◆ Scripts that build scenes ◆

....

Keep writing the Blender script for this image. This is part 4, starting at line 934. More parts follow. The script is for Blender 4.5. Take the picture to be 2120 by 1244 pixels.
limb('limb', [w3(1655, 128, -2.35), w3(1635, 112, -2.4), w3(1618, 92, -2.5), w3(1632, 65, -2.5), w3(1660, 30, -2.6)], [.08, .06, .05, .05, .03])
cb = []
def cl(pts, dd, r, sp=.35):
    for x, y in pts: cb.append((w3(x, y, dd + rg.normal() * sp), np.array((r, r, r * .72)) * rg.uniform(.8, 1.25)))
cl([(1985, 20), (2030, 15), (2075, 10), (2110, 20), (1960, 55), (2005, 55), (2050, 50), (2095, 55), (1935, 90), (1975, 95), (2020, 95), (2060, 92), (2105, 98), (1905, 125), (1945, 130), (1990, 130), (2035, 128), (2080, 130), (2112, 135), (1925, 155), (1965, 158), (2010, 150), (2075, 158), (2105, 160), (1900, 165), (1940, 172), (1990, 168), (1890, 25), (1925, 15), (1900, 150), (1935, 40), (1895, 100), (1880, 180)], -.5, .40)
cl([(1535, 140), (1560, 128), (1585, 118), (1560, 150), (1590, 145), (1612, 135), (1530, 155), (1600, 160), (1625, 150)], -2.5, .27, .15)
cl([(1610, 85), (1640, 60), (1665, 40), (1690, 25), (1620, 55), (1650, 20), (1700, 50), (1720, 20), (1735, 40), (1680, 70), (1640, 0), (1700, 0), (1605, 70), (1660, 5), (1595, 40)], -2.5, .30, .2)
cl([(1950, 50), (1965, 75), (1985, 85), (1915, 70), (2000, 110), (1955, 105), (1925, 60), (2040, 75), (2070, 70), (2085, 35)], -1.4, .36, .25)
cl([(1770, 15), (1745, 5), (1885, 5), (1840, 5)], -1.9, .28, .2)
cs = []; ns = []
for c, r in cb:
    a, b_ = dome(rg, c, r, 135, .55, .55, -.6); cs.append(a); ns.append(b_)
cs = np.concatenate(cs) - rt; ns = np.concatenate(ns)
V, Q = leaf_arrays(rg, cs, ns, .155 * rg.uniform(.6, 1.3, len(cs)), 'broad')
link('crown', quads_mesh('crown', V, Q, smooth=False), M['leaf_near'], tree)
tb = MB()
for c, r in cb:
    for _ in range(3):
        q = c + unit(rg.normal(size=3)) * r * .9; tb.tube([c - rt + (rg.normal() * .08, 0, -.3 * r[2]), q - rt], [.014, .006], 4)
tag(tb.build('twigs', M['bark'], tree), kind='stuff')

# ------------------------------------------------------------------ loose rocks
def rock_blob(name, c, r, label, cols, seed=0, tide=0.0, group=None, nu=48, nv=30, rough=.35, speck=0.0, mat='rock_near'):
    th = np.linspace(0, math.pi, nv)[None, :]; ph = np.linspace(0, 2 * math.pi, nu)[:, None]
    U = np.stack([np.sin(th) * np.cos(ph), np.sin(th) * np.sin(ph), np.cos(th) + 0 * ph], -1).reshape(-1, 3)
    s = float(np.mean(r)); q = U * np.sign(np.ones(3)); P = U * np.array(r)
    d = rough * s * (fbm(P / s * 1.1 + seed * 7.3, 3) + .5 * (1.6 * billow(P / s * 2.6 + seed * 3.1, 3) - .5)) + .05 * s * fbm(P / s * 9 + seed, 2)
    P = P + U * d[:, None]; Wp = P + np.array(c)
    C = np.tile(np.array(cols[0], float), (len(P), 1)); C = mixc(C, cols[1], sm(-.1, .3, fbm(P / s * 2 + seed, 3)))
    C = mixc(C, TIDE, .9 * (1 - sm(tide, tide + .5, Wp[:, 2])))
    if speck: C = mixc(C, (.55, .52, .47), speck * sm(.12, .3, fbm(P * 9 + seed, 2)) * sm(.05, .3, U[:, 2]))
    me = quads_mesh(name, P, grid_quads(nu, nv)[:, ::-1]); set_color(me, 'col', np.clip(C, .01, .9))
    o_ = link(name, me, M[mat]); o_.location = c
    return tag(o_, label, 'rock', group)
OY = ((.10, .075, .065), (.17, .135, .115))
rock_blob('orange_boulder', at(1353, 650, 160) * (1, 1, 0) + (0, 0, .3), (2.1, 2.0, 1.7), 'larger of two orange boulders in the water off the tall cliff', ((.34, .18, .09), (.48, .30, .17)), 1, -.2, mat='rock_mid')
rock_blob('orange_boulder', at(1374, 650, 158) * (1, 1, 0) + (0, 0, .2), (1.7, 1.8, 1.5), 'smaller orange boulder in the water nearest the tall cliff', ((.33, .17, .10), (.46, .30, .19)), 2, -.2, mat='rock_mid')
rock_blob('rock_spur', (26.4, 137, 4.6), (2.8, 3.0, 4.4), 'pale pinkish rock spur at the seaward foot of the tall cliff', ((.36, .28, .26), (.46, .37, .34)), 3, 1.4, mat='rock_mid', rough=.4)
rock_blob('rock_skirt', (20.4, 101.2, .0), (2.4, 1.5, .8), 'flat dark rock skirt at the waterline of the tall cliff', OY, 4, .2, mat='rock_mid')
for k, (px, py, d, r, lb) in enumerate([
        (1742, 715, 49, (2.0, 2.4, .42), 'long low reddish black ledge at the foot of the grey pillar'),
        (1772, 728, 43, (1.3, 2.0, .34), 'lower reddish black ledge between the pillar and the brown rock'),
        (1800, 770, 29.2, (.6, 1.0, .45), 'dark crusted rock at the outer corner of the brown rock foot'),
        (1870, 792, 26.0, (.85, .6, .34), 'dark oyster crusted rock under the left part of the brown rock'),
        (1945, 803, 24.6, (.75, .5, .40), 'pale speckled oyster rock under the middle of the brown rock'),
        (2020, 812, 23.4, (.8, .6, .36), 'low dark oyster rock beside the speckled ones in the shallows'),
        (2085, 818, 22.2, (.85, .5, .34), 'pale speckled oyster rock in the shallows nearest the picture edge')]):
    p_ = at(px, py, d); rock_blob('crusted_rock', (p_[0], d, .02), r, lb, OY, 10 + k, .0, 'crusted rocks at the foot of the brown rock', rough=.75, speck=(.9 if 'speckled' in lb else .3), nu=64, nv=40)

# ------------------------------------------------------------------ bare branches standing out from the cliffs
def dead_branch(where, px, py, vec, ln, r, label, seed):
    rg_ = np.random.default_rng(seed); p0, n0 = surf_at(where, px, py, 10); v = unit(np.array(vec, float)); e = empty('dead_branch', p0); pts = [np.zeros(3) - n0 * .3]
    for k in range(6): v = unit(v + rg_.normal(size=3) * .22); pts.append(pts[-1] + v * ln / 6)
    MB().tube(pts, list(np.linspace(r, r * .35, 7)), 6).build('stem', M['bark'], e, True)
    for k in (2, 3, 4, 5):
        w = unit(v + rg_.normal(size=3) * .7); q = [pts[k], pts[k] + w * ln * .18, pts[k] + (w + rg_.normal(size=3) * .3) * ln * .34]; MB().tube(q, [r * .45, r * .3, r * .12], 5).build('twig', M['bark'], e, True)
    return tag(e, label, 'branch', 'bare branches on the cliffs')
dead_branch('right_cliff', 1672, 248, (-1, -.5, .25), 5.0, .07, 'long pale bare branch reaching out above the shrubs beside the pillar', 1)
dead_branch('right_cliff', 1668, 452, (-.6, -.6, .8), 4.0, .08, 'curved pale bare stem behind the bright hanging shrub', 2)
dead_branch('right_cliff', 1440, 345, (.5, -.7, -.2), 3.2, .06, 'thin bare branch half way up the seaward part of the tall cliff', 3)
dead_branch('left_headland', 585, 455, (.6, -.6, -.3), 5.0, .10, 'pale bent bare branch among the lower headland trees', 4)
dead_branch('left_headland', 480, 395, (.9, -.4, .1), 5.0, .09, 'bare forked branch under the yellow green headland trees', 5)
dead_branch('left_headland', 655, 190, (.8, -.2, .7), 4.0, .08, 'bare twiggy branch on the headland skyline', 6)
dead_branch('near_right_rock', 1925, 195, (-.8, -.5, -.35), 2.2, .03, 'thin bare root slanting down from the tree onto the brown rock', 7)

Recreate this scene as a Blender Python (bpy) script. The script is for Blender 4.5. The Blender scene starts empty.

....

◆ Exercise brief ◆
Look through the material and copy each line that has "Blender".

◆ Expected answer ◆
Keep writing the Blender script for this image. This is part 4, starting at line 934. More parts follow. The script is for Blender 4.5. Take the picture to be 2120 by 1244 pixels.
Recreate this scene as a Blender Python (bpy) script. The script is for Blender 4.5. The Blender scene starts empty.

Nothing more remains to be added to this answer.